Tales from the Borderlands (Episode 3) – Consequence rears its ugly head

In “Catch a Ride”, the latest episode in Tales from the Borderlands, we very quickly get exposed to the brutal consequences of choice on the planet Pandora. That it takes such a dark turn from a split decision made only a moment earlier makes for a memorable opening that shows this episode is quickly forging its own path.

The episode begins with you seeing the results of your very last choice from the previous episode; if you can remember… it’s been three months since the last one. After obtaining the Gortys Project with hopes it will lead them to a Vault, Rhys and Fiona quickly learn there is more to their new prize than they had thought.

Anyway, this time the game thrusts you straight into a couple of action sequences before the more traditional adventuring elements kick in. In the context of the series, it fits in with the continuing narrative but could catch players out initially with its mechanics. However it is thankfully short.

The gang's all here.

The gang’s all here.

The narrative in this episode focuses a lot more on developing deeper relationships between the characters and it pays off in spades.

Seeing Rhys work at being a little more than an ex-Hyperion stooge is a surprising highlight and goes a long way to make him appear more human, especially his dealings with Sasha. Fiona’s own arc is also being built up, as is her new destiny as a Vault Hunter, and looks like it will come to a head later down the track as she deals with her new association with Athena.

The darker turn the series appears to be taking at this point really helps to solidify the storytelling and provides a different feeling to the cliffhanger ending that I hope means we’re going to have one hell of a rollercoaster ride to the series end.

Surprising friendships and bonds are made during the course of the episode.

Surprising friendships and bonds are made during the course of the episode.

What continues to be a strong selling point of the series is how greatly Borderlands fits in with Telltale’s way of making games; it’s one of the most perfect collaborations you’re ever going to see in gaming.

Much like The Walking Dead, the technology works well with the visuals and its cel shaded style. The episode structure is a nice touch too with its adoption of a television like format with teaser sequence prior to the main credits and meat of the game. I actually look forward to finding out what music will be used as the theme for each episode.

If there’s any gripe I have with the episode is that I wish it had not taken so long to arrive. After what seemed like a small stumble with the second episode, this one would have completely obliterated its memory quickly if it had arrived sooner. It’s a cracking reminder that the series has such long term potential and it’s only just started.

Hyperion's shadow over Pandora continues even without Handsome Jack.

Hyperion’s shadow over Pandora continues even without Handsome Jack.

With us now halfway through the season, it’s now clear that the game is beginning to succeed in bringing a more personal identity to Borderlands while continuing the franchise’s talent for dark humour in its science fiction setting.

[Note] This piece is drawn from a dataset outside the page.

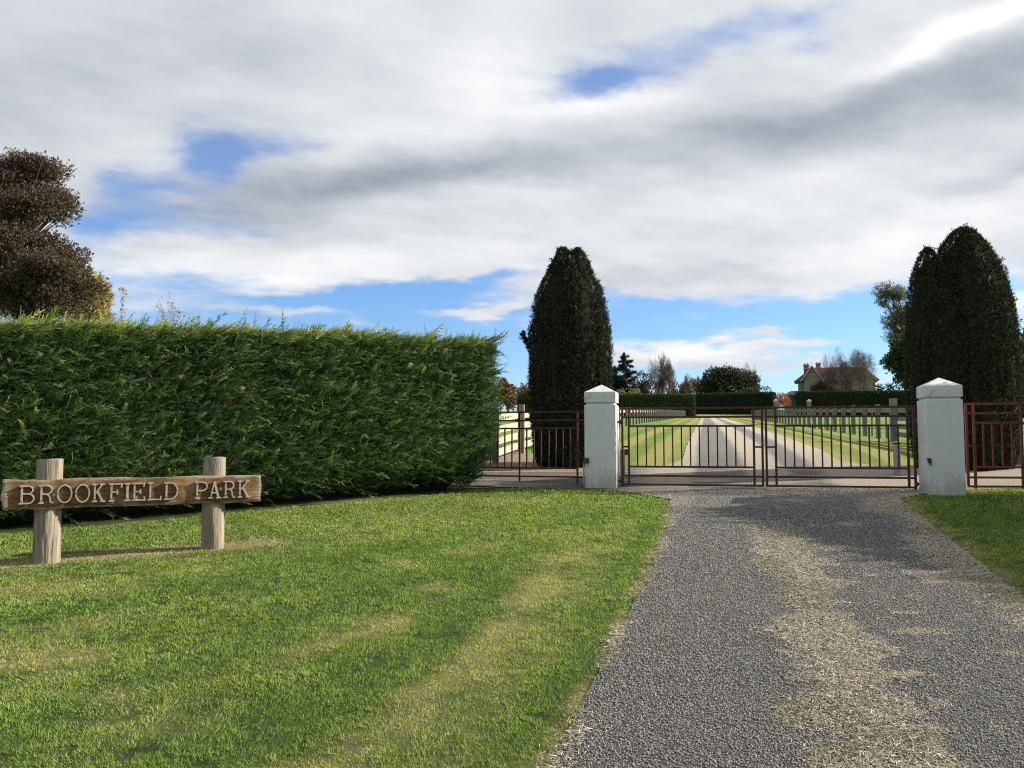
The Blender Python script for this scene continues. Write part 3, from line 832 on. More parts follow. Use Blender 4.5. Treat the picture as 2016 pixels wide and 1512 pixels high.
    ax = np.stack([D[0] * .6 + Nn[0] * .7 + rng.normal(size=n) * .2, D[1] * .6 + Nn[1] * .7 + rng.normal(size=n) * .2, .55 + .3 * rng.normal(size=n)], 1)
    parts.append(foliage(SPRAYS, world(s, t, h), ax, rng.uniform(.14, .25, n) * size, colours(n, (.03, .07, .015), (.05, .10, .02)), colours(n, (.20, .26, .09), (.34, .38, .16))))
    # top
    n = int(L * thick * 420); s = rng.uniform(0, L, n); t = rng.uniform(-thick, .02, n); h = height - .08 + rng.uniform(-.05, .05, n) + (fbm(s * 1.7, t) - .5) * .12
    ax = np.stack([D[0] * .95 + rng.normal(size=n) * .35, D[1] * .95 + rng.normal(size=n) * .35, .62 + .22 * rng.normal(size=n)], 1)
    big = rng.random(n) < .06
    sc_ = rng.uniform(.13, .25, n) * size; sc_[big] *= 1.7
    parts.append(foliage(SPRAYS, world(s, t, h), ax, sc_, colours(n, (.035, .085, .014), (.06, .13, .02)), colours(n, (.20, .26, .05), (.38, .39, .11))))
    # right-hand end
    n = int(thick * height * 600); h = .1 + (height - .1) * rng.random(n); t = rng.uniform(-thick, .0, n); s = L - endin(h) + rng.uniform(-.12, .02, n)
    ax = np.stack([D[0] * .9 + Nn[0] * .15 + rng.normal(size=n) * .25, D[1] * .9 + Nn[1] * .15 + rng.normal(size=n) * .25, .3 + .3 * rng.normal(size=n)], 1)
    parts.append(foliage(SPRAYS, world(s, t, h), ax, rng.uniform(.12, .28, n) * size, colours(n, (.010, .036, .010), (.022, .06, .015)), colours(n, (.03, .08, .02), (.10, .15, .035))))
    V, Fc, C = join(parts)
    mesh_obj('foliage', V, Fc, M_spray, root, tint=C)
    # short stems showing under the skirt
    n = 14; s = np.linspace(.4, L - .8, n) + rng.normal(size=n) * .15
    a = world(s, np.full(n, -.75), np.full(n, -.1)); b = world(s + .05, np.full(n, -.8), np.full(n, 1.2))
    for k in range(n):
        V, Fc = tubes(a[k:k + 1], b[k:k + 1], np.array([.06]), np.array([.04]), 7)
        mesh_obj('trunk', V, Fc, M_bark, root)
    return root


cypress_hedge('cypress_hedge', 'tall feathery green cypress hedge behind the wooden name sign', HA, HB, 1.7, 2.36, 1150)
cypress_hedge('cypress_hedge', 'tall cypress hedge just out of sight right of the right-hand gate panel', (11.6, 3.0), (8.85, 12.15), 1.2, 2.6, 240, size=1.35)

# ------------------------------------------------------------------ trees
def irish_yew(label, base, cols, n, seed, spur=None, scl=1.0):
    """cols: (dx, dy, radius, height) - upright fluted columns that make up the crown"""
    root = thing('yew_tree', label, 'tree', (base[0], base[1], float(H(*base)) - .02))
    hp = np.array([0, .08, .27, .45, .62, .74, .83, .93, .98, 1.0]); rp = np.array([.60, .84, .98, 1.0, .98, .90, .77, .48, .24, .06])
    P, A, W = [], [], []
    tot = sum(c[2] * c[3] for c in cols)
    cols = [(c[0] * scl, c[1] * scl, c[2] * scl, c[3]) for c in cols]
    for k, (dx, dy, r, h) in enumerate(cols):
        m = int(n * r * h / tot); u = rng.random(m); th = rng.uniform(0, 2 * np.pi, m)
        flute = 1.03 - .13 * np.exp(-np.sin(th * 5.5 + .5 * np.sin(u * 4 + k) + 2.2 * fbm(th * 1.1, u * 2 + k)) ** 2 / .12) + .12 * (fbm(th * 2.2 + k * 9, u * 5) - .5) + .10 * (vnoise(th * 6 + k, u * 16) - .5)
        rr = r * np.interp(u, hp, rp) * flute * (1 - .16 * rng.random(m) ** 2)
        x, y, z = dx + rr * np.cos(th), dy + rr * np.sin(th), u * h
        ok = np.ones(m, bool)
        for j, (ex, ey, er, eh) in enumerate(cols):
            if j != k: ok &= np.hypot(x - ex, y - ey) > .85 * er * np.interp(z / eh, hp, rp, right=0)
        P.append(np.stack([x, y, z], 1)[ok]); A.append(np.stack([np.cos(th) * .42, np.sin(th) * .42, np.full(m, .95)], 1)[ok])
        W.append(flute[ok])
        cn, ch = 18, 14
        hh = np.linspace(0, 1, ch); T, U = np.meshgrid(np.linspace(0, 2 * np.pi, cn, endpoint=False), hh)
        Rr = .86 * r * np.interp(U, hp, rp) * (1 + .08 * np.sin(T * 9 + 2 * np.sin(U * 5 + k)))
        V = np.stack([dx + Rr * np.cos(T), dy + Rr * np.sin(T), U * h * .97], -1).reshape(-1, 3)
        Fc = [[a * cn + b, a * cn + (b + 1) % cn, (a + 1) * cn + (b + 1) % cn, (a + 1) * cn + b] for a in range(ch - 1) for b in range(cn)]
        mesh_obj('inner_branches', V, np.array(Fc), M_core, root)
    P = np.concatenate(P); A = np.concatenate(A) + rng.normal(size=(len(P), 3)) * .3; Wv = np.concatenate(W)[:, None]
    m = len(P)
    col = colours(m, (.010, .013, .008), (.022, .027, .014), .35); tip = col * 2.2 + np.array([.022, .022, .013])
    stray = rng.random(m) < .03
    sc_ = rng.uniform(.055, .095, m); sc_[stray] *= 1.8
    V, Fc, C = foliage(YEWT, P, A, sc_, col, tip)
    parts = [(V, Fc, C)]
    if spur is not None:
        q = np.array([spur]).repeat(90, 0); t = rng.random((90, 1)); q = q + np.array([[-.16, -.05, .32]]) * t + rng.normal(size=(90, 3)) * .03
        parts.append(foliage(SPRIG, q, np.array([[-.4, 0, .9]]).repeat(90, 0) + rng.normal(size=(90, 3)) * .4, rng.uniform(.07, .12, 90), colours(90, (.012, .02, .01), (.02, .035, .014))))
    V, Fc, C = join(parts)
    mesh_obj('crown', V, Fc, M_yew, root, tint=C)
    mb = MB(); mb.lathe([(.2, -.1), (.16, .4), (.12, 1.2)], 10); mb.build('trunk', M_bark, root)
    return root


irish_yew('dark columnar yew with a split tip beside the left gate pillar', (1.17, 16.7),
          [(0, 0, .85, 4.33), (-.13, .0, .46, 4.42), (.17, -.08, .44, 4.39), (.40, -.2, .42, 3.6), (-.40, -.2, .42, 3.6), (.02, -.45, .34, 3.8)], 62000, 3, scl=.96, spur=(-.80, -.1, 2.35))
irish_yew('broad dark columnar yew with a lower side spire behind the right gate pillar', (8.36, 15.5),
          [(.22, 0, .86, 4.52), (.40, .15, .72, 4.46), (-.60, -.12, .46, 4.10), (-.34, -.2, .60, 3.8), (.58, -.2, .5, 3.9), (.12, -.4, .55, 4.3)], 76000, 4, scl=.91)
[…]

This episode in particular also achieves that all important goal of making you want to find out what happens to the characters next. If you’re not invested in them, you’re not going to want to see the series through. Right now I can’t wait to find out what happens in episode four.

Handsome Jack would be proud… if he wasn’t already dead.

Please note: The version reviewed was for the PC, downloaded via Steam. The game is also available on other platforms including both console and mobile.